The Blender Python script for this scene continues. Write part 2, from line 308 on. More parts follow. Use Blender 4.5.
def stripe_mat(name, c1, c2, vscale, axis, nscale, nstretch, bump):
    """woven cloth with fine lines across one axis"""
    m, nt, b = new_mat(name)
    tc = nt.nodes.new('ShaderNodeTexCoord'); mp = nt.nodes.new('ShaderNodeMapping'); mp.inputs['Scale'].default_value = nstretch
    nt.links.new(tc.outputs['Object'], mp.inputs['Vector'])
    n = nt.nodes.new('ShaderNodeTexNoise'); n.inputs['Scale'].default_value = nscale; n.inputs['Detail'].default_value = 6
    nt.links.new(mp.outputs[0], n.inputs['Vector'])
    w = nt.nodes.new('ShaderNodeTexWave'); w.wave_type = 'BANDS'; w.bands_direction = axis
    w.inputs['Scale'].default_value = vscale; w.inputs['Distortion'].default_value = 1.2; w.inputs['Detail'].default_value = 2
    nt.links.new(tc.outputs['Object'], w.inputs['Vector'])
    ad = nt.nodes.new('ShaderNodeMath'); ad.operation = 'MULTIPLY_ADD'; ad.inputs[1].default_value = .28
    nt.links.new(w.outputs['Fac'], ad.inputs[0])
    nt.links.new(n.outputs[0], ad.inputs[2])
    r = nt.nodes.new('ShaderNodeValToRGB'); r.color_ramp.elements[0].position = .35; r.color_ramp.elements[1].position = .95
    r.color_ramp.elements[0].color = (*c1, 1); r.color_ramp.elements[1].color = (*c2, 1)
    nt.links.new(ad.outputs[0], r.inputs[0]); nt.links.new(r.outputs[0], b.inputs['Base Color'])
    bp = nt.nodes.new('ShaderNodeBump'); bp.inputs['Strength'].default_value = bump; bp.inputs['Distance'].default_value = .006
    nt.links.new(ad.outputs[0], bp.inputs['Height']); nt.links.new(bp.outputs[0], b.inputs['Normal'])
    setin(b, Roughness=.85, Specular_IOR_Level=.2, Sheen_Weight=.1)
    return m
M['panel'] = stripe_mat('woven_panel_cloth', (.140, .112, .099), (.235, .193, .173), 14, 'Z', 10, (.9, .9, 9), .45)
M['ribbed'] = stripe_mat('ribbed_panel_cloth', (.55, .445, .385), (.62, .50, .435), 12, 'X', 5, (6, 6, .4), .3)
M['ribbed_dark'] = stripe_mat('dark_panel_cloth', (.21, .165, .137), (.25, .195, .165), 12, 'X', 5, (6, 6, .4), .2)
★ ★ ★
DESCRIPTION OF THE TASK: The listing above must be transcribed exactly, line by line.

TASK SOLUTION:
The Blender Python script for this scene continues. Write part 2, from line 308 on. More parts follow. Use Blender 4.5.
def stripe_mat(name, c1, c2, vscale, axis, nscale, nstretch, bump):
    """woven cloth with fine lines across one axis"""
    m, nt, b = new_mat(name)
    tc = nt.nodes.new('ShaderNodeTexCoord'); mp = nt.nodes.new('ShaderNodeMapping'); mp.inputs['Scale'].default_value = nstretch
    nt.links.new(tc.outputs['Object'], mp.inputs['Vector'])
    n = nt.nodes.new('ShaderNodeTexNoise'); n.inputs['Scale'].default_value = nscale; n.inputs['Detail'].default_value = 6
    nt.links.new(mp.outputs[0], n.inputs['Vector'])
    w = nt.nodes.new('ShaderNodeTexWave'); w.wave_type = 'BANDS'; w.bands_direction = axis
    w.inputs['Scale'].default_value = vscale; w.inputs['Distortion'].default_value = 1.2; w.inputs['Detail'].default_value = 2
    nt.links.new(tc.outputs['Object'], w.inputs['Vector'])
    ad = nt.nodes.new('ShaderNodeMath'); ad.operation = 'MULTIPLY_ADD'; ad.inputs[1].default_value = .28
    nt.links.new(w.outputs['Fac'], ad.inputs[0])
    nt.links.new(n.outputs[0], ad.inputs[2])
    r = nt.nodes.new('ShaderNodeValToRGB'); r.color_ramp.elements[0].position = .35; r.color_ramp.elements[1].position = .95
    r.color_ramp.elements[0].color = (*c1, 1); r.color_ramp.elements[1].color = (*c2, 1)
    nt.links.new(ad.outputs[0], r.inputs[0]); nt.links.new(r.outputs[0], b.inputs['Base Color'])
    bp = nt.nodes.new('ShaderNodeBump'); bp.inputs['Strength'].default_value = bump; bp.inputs['Distance'].default_value = .006
    nt.links.new(ad.outputs[0], bp.inputs['Height']); nt.links.new(bp.outputs[0], b.inputs['Normal'])
    setin(b, Roughness=.85, Specular_IOR_Level=.2, Sheen_Weight=.1)
    return m
M['panel'] = stripe_mat('woven_panel_cloth', (.140, .112, .099), (.235, .193, .173), 14, 'Z', 10, (.9, .9, 9), .45)
M['ribbed'] = stripe_mat('ribbed_panel_cloth', (.55, .445, .385), (.62, .50, .435), 12, 'X', 5, (6, 6, .4), .3)
M['ribbed_dark'] = stripe_mat('dark_panel_cloth', (.21, .165, .137), (.25, .195, .165), 12, 'X', 5, (6, 6, .4), .2)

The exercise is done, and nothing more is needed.